Yesterday, I was in Chicago with my students competing in the 7th District College Fed Challenge. Three time defending national champion Northwestern University won again. Although the University of Chicago certainly gave them a run for their money. We faced U of C in the first round and thus didn't advance. Even so, the value of the program as a learning experience for our students is tremendous.

Fredric Mishkin spoke yesterday about the risk management approach to monetary policy decisions. This was the basis for the lead off question in the final round Q and A session at the Fed Challenge. By the way, all of the final round teams (in addition to our team), were unanimously in favor of holding rates constant at this point in time. The competition is real-time. Therefore having it so soon after the last meeting does sort of predispose one to holding steady. However, there was a lot of discussion and debate by all the teams about what the outlook is going forward.

As for that outlook, Tim Duy is concerned.

...One has to imagine that the Fed must be feeling a little uneasy about pulling the trigger on another 25bp last Wednesday given Friday’s employment report. Still, they likely take comfort in the belief that they drew a line in the sand with the statement, declaring a balanced risk outlook.
But can they stick to that line during a scary four months? Can they look through to that period of “moderate growth” that they keep predicting? I would like to believe they are ready to stick to their guns, but recent history is not on my side.
...
Can the Fed resist that pressure to keep cutting even if they are confident that the medium term risks are really balanced? If the “risk management” faction at the Fed continues to hold power, it seems like more rates cuts are likely, especially if there is any hint of further softening in employment or investment. That is what recent history tells us.
Standing in the way of additional cuts, however, is these new-found inflation concerns that appeared in the last statement. Declining core-inflation has been cited as a justification for Fed easing based upon decreasing estimates of the neutral Fed funds rate. I would only like to suggest that the recent history of core-PCE is not all that comforting.
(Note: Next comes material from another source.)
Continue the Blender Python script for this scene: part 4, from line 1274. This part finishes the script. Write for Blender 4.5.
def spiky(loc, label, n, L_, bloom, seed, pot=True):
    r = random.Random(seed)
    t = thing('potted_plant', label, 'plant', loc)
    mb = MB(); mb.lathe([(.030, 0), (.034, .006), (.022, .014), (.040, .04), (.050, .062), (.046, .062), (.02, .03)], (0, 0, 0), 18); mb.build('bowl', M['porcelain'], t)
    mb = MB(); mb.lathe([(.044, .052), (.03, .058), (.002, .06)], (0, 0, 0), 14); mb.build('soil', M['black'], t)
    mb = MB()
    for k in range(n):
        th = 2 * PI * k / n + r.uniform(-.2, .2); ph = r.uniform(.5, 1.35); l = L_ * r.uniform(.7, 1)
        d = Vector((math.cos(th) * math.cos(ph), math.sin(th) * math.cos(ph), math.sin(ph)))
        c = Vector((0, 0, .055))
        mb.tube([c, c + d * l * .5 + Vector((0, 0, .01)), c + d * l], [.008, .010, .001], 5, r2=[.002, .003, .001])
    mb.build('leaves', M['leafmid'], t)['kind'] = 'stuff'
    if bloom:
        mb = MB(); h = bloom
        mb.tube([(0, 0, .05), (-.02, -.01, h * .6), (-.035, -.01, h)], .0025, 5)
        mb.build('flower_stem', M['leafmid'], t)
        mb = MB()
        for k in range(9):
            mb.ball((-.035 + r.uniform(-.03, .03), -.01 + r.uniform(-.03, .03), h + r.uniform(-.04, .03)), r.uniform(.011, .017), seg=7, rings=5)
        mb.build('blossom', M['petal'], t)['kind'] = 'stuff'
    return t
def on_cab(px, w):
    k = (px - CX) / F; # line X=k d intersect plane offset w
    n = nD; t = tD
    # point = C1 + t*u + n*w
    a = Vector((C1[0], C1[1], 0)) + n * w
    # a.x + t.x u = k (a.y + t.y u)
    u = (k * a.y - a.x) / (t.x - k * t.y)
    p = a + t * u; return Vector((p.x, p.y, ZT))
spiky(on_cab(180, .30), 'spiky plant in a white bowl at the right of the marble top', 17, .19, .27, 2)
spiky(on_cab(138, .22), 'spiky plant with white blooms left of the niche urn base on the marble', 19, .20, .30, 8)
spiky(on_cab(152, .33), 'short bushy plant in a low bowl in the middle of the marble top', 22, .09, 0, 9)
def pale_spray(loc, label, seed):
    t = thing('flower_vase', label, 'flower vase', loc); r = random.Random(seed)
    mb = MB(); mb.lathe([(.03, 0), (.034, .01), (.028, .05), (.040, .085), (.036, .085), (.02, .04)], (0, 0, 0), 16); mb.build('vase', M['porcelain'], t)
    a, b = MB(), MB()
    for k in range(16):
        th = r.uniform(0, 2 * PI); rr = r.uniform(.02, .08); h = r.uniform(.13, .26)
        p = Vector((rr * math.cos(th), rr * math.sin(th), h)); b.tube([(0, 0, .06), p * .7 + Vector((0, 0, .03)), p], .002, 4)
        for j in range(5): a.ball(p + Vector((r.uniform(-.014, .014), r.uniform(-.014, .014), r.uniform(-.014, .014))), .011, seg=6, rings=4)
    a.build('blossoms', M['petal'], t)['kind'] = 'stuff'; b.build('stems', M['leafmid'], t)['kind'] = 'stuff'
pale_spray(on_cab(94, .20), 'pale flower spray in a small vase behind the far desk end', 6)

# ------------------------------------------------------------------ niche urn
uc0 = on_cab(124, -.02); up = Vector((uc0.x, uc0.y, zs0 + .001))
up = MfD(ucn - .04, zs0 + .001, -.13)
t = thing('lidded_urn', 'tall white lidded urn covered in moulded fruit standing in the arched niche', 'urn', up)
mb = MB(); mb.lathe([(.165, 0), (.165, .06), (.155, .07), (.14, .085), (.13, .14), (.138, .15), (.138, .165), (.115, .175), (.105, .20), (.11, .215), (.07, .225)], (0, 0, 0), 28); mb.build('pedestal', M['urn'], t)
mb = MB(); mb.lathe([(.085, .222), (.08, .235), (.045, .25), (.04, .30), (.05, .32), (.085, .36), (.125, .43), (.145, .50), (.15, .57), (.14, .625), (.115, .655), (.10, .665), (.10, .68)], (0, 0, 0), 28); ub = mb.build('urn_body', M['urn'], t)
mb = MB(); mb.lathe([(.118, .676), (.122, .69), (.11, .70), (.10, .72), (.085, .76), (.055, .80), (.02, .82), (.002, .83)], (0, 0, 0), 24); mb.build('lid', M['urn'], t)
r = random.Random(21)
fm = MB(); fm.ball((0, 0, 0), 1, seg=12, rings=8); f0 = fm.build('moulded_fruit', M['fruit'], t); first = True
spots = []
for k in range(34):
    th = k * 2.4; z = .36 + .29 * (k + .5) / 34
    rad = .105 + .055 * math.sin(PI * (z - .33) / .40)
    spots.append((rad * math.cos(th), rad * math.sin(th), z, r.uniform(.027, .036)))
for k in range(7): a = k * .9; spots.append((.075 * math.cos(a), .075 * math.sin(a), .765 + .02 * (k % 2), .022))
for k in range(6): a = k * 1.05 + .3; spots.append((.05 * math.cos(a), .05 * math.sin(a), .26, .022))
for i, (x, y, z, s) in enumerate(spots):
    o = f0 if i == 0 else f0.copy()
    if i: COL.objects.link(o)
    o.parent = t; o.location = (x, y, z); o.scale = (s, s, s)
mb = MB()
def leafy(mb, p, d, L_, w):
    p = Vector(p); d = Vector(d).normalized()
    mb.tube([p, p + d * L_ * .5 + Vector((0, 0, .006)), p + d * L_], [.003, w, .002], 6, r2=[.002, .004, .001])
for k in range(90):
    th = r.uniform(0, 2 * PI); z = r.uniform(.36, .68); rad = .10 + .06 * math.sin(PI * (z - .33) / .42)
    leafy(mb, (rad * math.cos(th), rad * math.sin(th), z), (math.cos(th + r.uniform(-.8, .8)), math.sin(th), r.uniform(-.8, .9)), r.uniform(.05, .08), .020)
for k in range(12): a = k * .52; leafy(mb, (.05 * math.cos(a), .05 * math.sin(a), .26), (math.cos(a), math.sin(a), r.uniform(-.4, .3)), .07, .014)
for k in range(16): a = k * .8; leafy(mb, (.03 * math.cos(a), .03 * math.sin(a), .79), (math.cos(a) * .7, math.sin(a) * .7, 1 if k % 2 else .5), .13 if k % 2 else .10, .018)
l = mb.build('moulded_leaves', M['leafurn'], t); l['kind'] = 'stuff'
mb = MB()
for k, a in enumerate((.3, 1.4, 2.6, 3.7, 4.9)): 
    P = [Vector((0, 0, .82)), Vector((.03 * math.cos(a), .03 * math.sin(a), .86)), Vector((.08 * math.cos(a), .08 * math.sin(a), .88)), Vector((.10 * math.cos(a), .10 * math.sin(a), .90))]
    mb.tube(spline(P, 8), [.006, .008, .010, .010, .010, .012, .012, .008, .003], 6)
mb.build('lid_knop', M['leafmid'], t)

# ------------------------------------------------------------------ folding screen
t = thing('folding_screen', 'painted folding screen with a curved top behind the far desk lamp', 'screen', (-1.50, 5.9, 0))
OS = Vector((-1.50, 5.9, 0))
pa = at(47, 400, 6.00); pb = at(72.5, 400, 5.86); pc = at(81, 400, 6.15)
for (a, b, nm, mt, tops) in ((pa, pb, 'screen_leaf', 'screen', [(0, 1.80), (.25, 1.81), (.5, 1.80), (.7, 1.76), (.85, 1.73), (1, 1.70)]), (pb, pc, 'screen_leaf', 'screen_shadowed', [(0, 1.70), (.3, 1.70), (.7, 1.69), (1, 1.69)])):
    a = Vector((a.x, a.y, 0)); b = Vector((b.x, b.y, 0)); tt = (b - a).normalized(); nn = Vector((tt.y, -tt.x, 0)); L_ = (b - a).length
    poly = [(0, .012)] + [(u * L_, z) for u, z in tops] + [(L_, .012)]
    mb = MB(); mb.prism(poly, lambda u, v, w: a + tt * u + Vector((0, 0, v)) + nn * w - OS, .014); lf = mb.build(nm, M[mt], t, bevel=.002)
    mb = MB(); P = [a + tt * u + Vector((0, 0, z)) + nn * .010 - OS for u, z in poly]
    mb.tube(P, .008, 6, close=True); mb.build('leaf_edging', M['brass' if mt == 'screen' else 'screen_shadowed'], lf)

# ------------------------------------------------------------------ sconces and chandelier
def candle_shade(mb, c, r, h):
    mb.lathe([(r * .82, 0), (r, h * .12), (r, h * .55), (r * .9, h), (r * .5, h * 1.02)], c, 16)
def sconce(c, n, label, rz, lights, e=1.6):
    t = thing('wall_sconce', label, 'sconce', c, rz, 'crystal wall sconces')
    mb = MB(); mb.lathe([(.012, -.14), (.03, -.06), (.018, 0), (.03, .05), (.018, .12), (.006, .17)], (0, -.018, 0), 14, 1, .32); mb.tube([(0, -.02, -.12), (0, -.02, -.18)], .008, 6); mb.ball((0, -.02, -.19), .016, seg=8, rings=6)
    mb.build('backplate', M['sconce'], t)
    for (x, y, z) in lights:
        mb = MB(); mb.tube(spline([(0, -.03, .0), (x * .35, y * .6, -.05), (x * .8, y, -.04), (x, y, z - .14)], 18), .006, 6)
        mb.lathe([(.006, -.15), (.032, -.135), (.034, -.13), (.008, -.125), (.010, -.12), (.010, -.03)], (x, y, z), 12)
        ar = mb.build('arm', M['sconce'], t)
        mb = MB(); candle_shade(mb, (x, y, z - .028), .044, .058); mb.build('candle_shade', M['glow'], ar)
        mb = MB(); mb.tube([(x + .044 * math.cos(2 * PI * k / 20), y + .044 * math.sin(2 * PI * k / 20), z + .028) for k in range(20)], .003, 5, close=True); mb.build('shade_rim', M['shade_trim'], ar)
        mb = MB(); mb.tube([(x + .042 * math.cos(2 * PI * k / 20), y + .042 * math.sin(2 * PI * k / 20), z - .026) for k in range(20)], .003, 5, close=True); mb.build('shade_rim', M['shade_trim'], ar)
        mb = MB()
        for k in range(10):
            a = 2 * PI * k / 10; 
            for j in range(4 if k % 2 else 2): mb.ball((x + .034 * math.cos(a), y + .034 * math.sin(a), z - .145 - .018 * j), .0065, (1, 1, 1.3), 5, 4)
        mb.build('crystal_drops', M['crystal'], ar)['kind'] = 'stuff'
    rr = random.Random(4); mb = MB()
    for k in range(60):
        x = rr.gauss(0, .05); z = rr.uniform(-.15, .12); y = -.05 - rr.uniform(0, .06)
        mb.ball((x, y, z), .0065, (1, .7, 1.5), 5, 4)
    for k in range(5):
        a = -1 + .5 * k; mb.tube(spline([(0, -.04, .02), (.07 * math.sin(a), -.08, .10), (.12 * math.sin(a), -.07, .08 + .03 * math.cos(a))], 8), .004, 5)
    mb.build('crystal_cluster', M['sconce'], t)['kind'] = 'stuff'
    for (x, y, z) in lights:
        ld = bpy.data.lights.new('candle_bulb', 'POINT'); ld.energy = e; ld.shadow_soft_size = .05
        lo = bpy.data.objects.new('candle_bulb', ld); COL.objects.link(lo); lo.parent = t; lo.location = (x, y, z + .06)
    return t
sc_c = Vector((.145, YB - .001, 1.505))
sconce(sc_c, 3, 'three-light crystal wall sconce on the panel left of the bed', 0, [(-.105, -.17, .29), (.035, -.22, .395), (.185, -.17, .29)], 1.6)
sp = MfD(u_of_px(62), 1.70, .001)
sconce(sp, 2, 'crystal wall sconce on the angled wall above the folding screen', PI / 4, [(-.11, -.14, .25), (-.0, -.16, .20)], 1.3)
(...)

Looking a three-month inflation trends on an annualized basis:
tim2.gif
I detect something of an upward trend in the past four months, on the order of 50bp – perhaps it is too early to be lowering estimates of the neutral rate? Personally, I wouldn’t break out the champagne on the inflation story just yet. It appears, however, that Fed Chairman Ben Bernanke and Governor Frederick Mishkin – the power couple in the “risk management” regime – already popped the cork.

The chart is from Duy's post at Economist's View.

This is precisely a point that was made by my students as well as most of the other teams at the Fed Challenge yesterday. This is a concern going forward. There is a very real risk that any further easing could have nasty repercussions for intermediate to long term inflation expectations. And if the Fed is going to be facing a real inflation problem in a year or two, when the economy is still trying to right itself from the subprime debacle, that's not going to be good for growth either.